A book I read recently called, Drive, is fundamentally a collection of researches that other authors and companies have done regarding the hidden forces that motivate true builders. The book also talks about thing that do not motivate the true builders.

The book begins with the introducing smart chimps who solve puzzles without the lure of food or direct rewards and introduces you to the concept of intrinsic motivation, which also happens to be the central theme of the book.

This video does an really good job at describing the book and everything the book contains.

One genuinely innovative idea the book proposes is the concept of what I like to call “a quitting bonus”. The idea is fairly simple. Somewhere, smack in the middle of the year, you announce a quitting bonus. Anyone who quits within a month from the day you announce the bonus gets the bonus. It is similar to a joining bonus, only designed with an intention of driving people out of your organization.

The central idea is simple. After a certain level, the truest of the builders in your organization are not moved by paychecks. If you are a truly innovative company, chances are, that you do not want folks who will jump to the next door organization at the first fifteen percent hike that they are offered. So just offer them that much to quit in the first place and see if they stick around.

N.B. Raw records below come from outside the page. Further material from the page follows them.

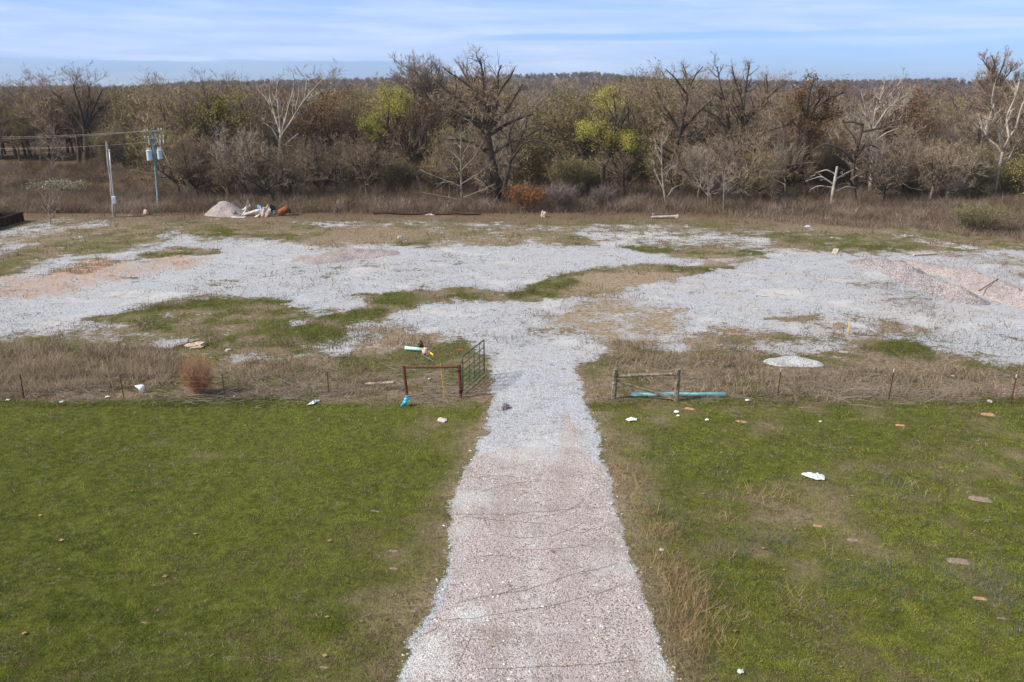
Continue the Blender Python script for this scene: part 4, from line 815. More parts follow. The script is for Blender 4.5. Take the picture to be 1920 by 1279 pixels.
# the crowded wood behind: ten kinds, copied
def generic(seed, name, bark, tw, leaf, habit, h=12.0, **kw):
    rg = np.random.default_rng(seed); mains = []
    if habit == 'spread':
        lx, ly = rg.normal(size=2) * 0.5
        fork = h * rg.uniform(.24, .34); top = np.array([lx, ly, fork]); mains.append(([(0, 0, -.2), (lx * .3, ly * .3, fork * .5), tuple(top)], .26, .2))
        n = 7
        for k in range(n):
            a = k * 2.4 + rg.uniform(-.4, .4); rad = h * rg.uniform(.2, .40); zt = h * rg.uniform(.72, 1.0) if k % 3 else h * rg.uniform(.45, .6)
            e = np.array([lx + math.cos(a) * rad, ly + math.sin(a) * rad, zt]); s0 = top * np.array([1, 1, rg.uniform(.75, 1)])
            m1 = s0 + (e - s0) * .35 + np.array([math.cos(a), math.sin(a), 0]) * rad * .18 + rg.normal(size=3) * .3; m2 = s0 + (e - s0) * .7 + rg.normal(size=3) * .4
            mains.append(([s0, m1, m2, e], .13, .035))
    else:
        lx, ly = rg.normal(size=2) * 0.8
        tr = np.array([(0, 0, -.2), (lx * .2, ly * .3, h * .3), (lx * .7, ly * .5, h * .6), (lx, ly, h * .95)]); mains.append(([tuple(p) for p in tr], .18, .03))
        for k in range(8):
            f = .25 + .65 * k / 8; z = h * f; a = k * 2.4 + rg.uniform(-.4, .4); l = h * .33 * (1.15 - f) + .6
            s0 = np.array([np.interp(z, tr[:, 2], tr[:, 0]), np.interp(z, tr[:, 2], tr[:, 1]), z])
            mains.append(([s0, s0 + np.array([math.cos(a) * l * .45, math.sin(a) * l * .45, l * .45]), s0 + np.array([math.cos(a) * l * .8, math.sin(a) * l * .8, l * 1.15])], .08, .025))
    P, Rr, L = limbset(mains)
    lf = (leaf[0][0], leaf[0][1], leaf[1], leaf[2], None) if leaf else None
    r = build_tree(name, (0, 0, 0), P, Rr, L, M_[bark], tw, 'x', 'tree', None, lf, seed, S=6, **kw)
    return r
D_ = dict(dens=(1.0, 1.7, 2.2, 3.6), ratio=(.5, .52, .5), up=.13)
KINDS = {'dark': [generic(201, 'bare_tree', 'bark_dark', TWD, None, 'spread', **D_), generic(202, 'bare_tree', 'bark_dark', TWD, None, 'upright', **D_), generic(203, 'bare_tree', 'bark_dark', TWD, None, 'spread', **D_)],
         'brown': [generic(204, 'bare_tree', 'bark', TW, None, 'spread', **D_), generic(205, 'bare_tree', 'bark', TW, None, 'upright', **D_), generic(206, 'bare_tree', 'bark', TW, None, 'spread', **D_)],
         'pale': [generic(207, 'bare_tree', 'bark_grey', TWG, None, 'upright', **D_), generic(208, 'bare_tree', 'bark_grey', TWG, None, 'spread', **D_)],
         'olive': [generic(209, 'budding_tree', 'bark', TW, (OL, 4600, .15), 'spread', **D_)],
         'rusty': [generic(211, 'budding_tree', 'bark', TWR, (RB, 3500, .15), 'upright', **D_)]}
DESC = {'dark': 'dark bare tree', 'brown': 'brown bare tree', 'pale': 'pale bare tree', 'olive': 'olive-budding tree', 'rusty': 'rust-tinged budding tree'}
ZONES = [(-400, 140, 'at far left'), (140, 330, 'behind the poles'), (330, 480, 'behind the gravel heap'), (480, 640, 'behind the scrap heap'), (640, 830, 'left of the tallest tree'), (830, 1000, 'behind the tallest tree'), (1000, 1200, 'right of the tallest tree'), (1200, 1330, 'behind the twisted dark tree'), (1330, 1480, 'behind the wide-forked tree'), (1480, 1640, 'behind the dead snag'), (1640, 1800, 'beyond the gravel ridges'), (1800, 2400, 'at far right')]
used = set(); fr = random.Random(77); spots = []
for k in range(270):
    px = -90 + (2100.0) * ((k * 0.6180339) % 1.0)
    lay = (0, 1, 2, 3, 0, 1)[k % 6]
    if px < 320: by = fr.uniform(284, 303)
    else: by = [fr.uniform(366, 388), fr.uniform(322, 345), fr.uniform(298, 315), fr.uniform(280, 300)][lay]
    if not lay and (930 < px < 1290 or 1500 < px < 1650 or 690 < px < 830 or px > 1830): by = fr.uniform(332, 348)
    top = fr.gauss(180, 13) if lay else fr.uniform(245, 300)
    if 1370 < px < 1860 and lay: top = fr.uniform(198, 250) if fr.random() < .7 else top
    if 200 < px < 330: top = max(top, 178)
    top = max(top, 150); spots.append((px, by, top, lay))
for px, by, top, lay in spots:
    u = fr.random()
    kind = 'dark' if u < .26 else 'brown' if u < .58 else 'pale' if u < .80 else 'olive' if u < .94 else 'rusty'
    if 1440 < px < 1600 and u > .7: kind = 'rusty'
    src = fr.choice(KINDS[kind]); base = G(px, by); base.z = hz(base); hh_ = A(px, top, base.y).z - base.z
    if src.name in used: o = copy_tree(src)
    else: o = src; used.add(src.name)
    s_ = hh_ / 12.0; o.location = base; o.rotation_euler = (0, 0, fr.uniform(0, 6.28)); o.scale = (s_ * fr.uniform(1.05, 1.4),) * 2 + (s_,)
    zn = next(z for z in ZONES if z[0] <= px < z[1]); ly = ('low ', 'at the front of the wood ') if lay == 0 else ('', 'in the middle of the wood ') if lay == 1 else ('tall ', 'deep in the wood ')
    o['label'] = ly[0] + DESC[kind] + ' ' + ly[1] + zn[2]; o['group'] = ly[0] + DESC[kind] + 's ' + ly[1] + zn[2]
for lst in KINDS.values():
    for r_ in lst:
        if r_.name not in used:
            for ch in list(r_.children): bpy.data.objects.remove(ch)
            bpy.data.objects.remove(r_)
# specific leafing bushes and crowns seen in the belt
def shrub(name, label, px, py, wpx, hpx, n, c0, c1, seed, leaf=None, leafn=0, lsz=.12, wmul=1.0, cat='shrub', spread=0.75, ball=False):
    rg = np.random.default_rng(seed); b = on(px, py); s = b.y / CT / F; w_ = wpx * s / 2; h_ = hpx * s
    root = empty(name, b, label, cat)
    m_ = max(24, n // (14 if not ball else 9)); a = rg.random(m_) * 6.28; rr = np.sqrt(rg.random(m_)); st = np.stack([np.cos(a) * rr * w_ * .35, np.sin(a) * rr * w_ * .35, np.zeros(m_)], 1)
    en = np.stack([np.cos(a) * rr * w_ * .9, np.sin(a) * rr * w_ * .9, h_ * (0.45 + .5 * np.sqrt(1 - rr ** 2 * .8)) * (0.75 + .3 * rg.random(m_))], 1)
    if ball:
        u = norm(rg.normal(size=(m_, 3))) * (0.80 + .25 * rg.random((m_, 1))); st = st * .5; en = np.stack([u[:, 0] * w_, u[:, 1] * w_, np.maximum(h_ * (.5 + .46 * u[:, 2]), .02)], 1)
    mid = (st + en) / 2 + np.array([0, 0, h_ * .12]) + rg.normal(size=(m_, 3)) * w_ * .06
    P = np.stack([st, mid, en], 1); R0 = np.linspace(1, .3, 3)[None] * (0.012 + .006 * s / .06) * np.ones((m_, 1)) * min(1, wmul)
    V, Q = tubes(P, R0, 4); mk('stems', V, Q, M_['bark_grey'] if c1[0] > .3 else M_['bark'], root)
    pi = rg.integers(0, m_, n); t_ = rg.random(n); t2 = (t_ * 2)
    pos = np.where((t_ < .5)[:, None], st[pi] + (mid[pi] - st[pi]) * t2[:, None], mid[pi] + (en[pi] - mid[pi]) * (t2 - 1)[:, None])
    D = norm(norm(en[pi] - st[pi]) + rg.normal(size=(n, 3)) * spread)
    V, T = blades(rg, pos, D, h_ * (.12 + .22 * rg.random(n)), np.full(n, s * .38 * wmul)); c = np.repeat(lerpc(c0, c1, rg.random(n)), 3, 0)
    mk('twigs', V, T, M_['twig'], root, col=c)
    if leaf:
        k = rg.integers(0, n, leafn); lp = pos[k] + D[k] * (h_ * .2 * rg.random(leafn))[:, None] + rg.normal(size=(leafn, 3)) * h_ * .03
        V, T = blades(rg, lp, norm(rg.normal(size=(leafn, 3))), lsz * (.6 + .8 * rg.random(leafn)), lsz * np.ones(leafn) * .8)
        mk('foliage', V, T, M_['twig'], root, col=np.repeat(lerpc(leaf[0], leaf[1], rg.random(leafn)), 3, 0))
    return root
shrub('shrub', 'shrub holding rust-orange dead leaves at the foot of the arching tree', 985, 396, 90, 48, 1500, (.12, .07, .04), (.22, .13, .08), 301, ((.22, .085, .03), (.42, .18, .07)), 2600, .13)
shrub('shrub', 'dense purple-grey twiggy shrub right of the rust-leaved shrub', 1052, 396, 74, 52, 3200, (.12, .09, .085), (.27, .21, .20), 302)
shrub('shrub', 'second purple-grey twiggy shrub under the S-curved leafing tree', 1130, 394, 60, 46, 2200, (.12, .09, .085), (.25, .20, .19), 303)
shrub('shrub', 'broad low shrub misted with cream blossom at the far left', 112, 362, 118, 34, 2600, (.16, .13, .10), (.30, .26, .2), 304, ((.36, .34, .24), (.60, .57, .44)), 2400, .13)
shrub('shrub', 'dense rounded olive-brown bush at the right edge of the wood', 1835, 432, 120, 50, 3600, (.12, .10, .06), (.26, .22, .14), 305, ((.10, .10, .045), (.22, .21, .10)), 2600, .11)
shrub('shrub', 'tiny dark green cedar bush in the brush left of centre', 655, 391, 10, 14, 500, (.03, .04, .015), (.07, .08, .03), 306, ((.03, .045, .015), (.06, .075, .025)), 500, .07)
shrub('shrub', 'thicket shrub tinged yellow-green below the white forked sycamore', 1815, 380, 90, 105, 3200, (.12, .09, .06), (.24, .19, .12), 307, ((.17, .17, .035), (.32, .30, .07)), 3200, .13)
shrub('blossom_tree', 'small tree speckled with white blossom below the white-limbed sycamore', 612, 345, 70, 62, 2200, (.14, .10, .08), (.26, .2, .16), 308, ((.5, .46, .42), (.8, .76, .72)), 650, .12, cat='tree')
shrub('leafing_tree', 'round yellow-green leafing small tree below the olive budding tree', 478, 345, 95, 92, 3000, (.12, .09, .06), (.22, .17, .12), 309, ((.15, .15, .03), (.29, .27, .06)), 5200, .15, cat='tree')
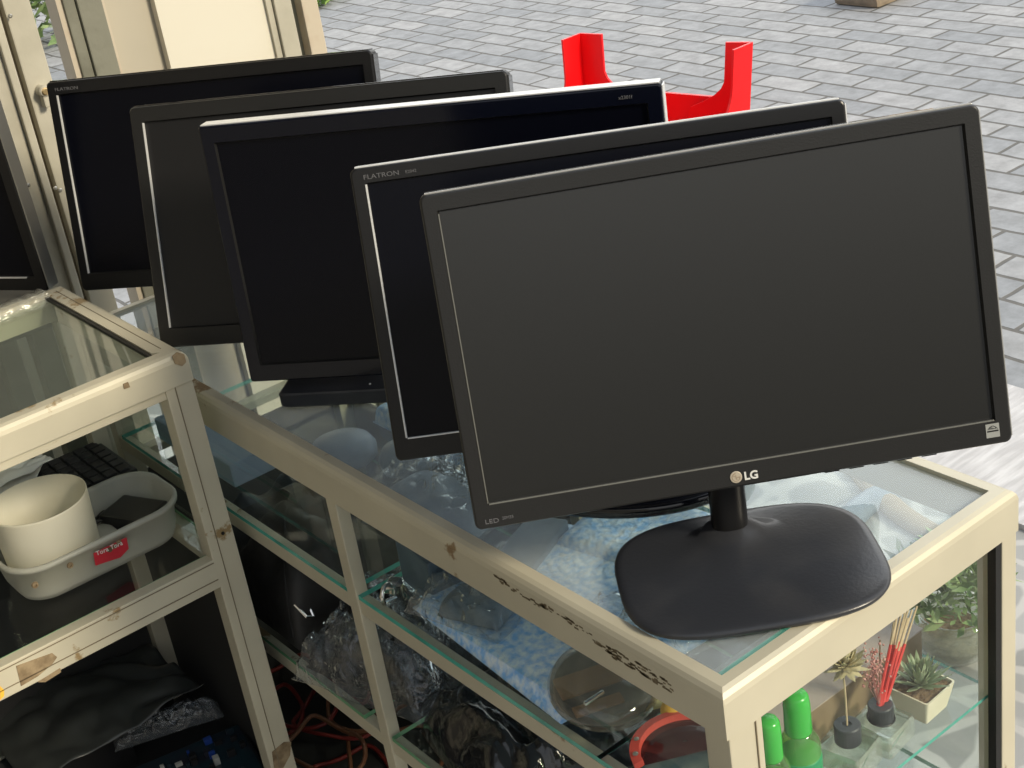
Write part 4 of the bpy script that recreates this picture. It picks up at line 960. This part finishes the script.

A quitting bonus gives the jumpers a chance to jump early. After the jumpers have jumped you are left with individuals who are not driven just by a slightly bigger paycheck. You are left with people who are not moved by carrots and sticks. You can now settle down and focus on making small or big dents in the universe through your work rather than constantly worrying about people leaving.

Getting your management to lure people to quit, is a little difficult to describe and sell in a management meeting, but if you think about it, you are way better off paying a small bonus to get rid of a paycheck programmer, rather than having him work half-heartedly for your organization and introducing mediocrity in everything he does.

Go ahead, use money as a carrot to drive people out of your organization and the ones who do not take the carrot might be the builders, story-tellers or people who believe your vision. These are the people you set out to look for in the first place. With the others leaving your organization, you can now settle down, focus and get down to some real work.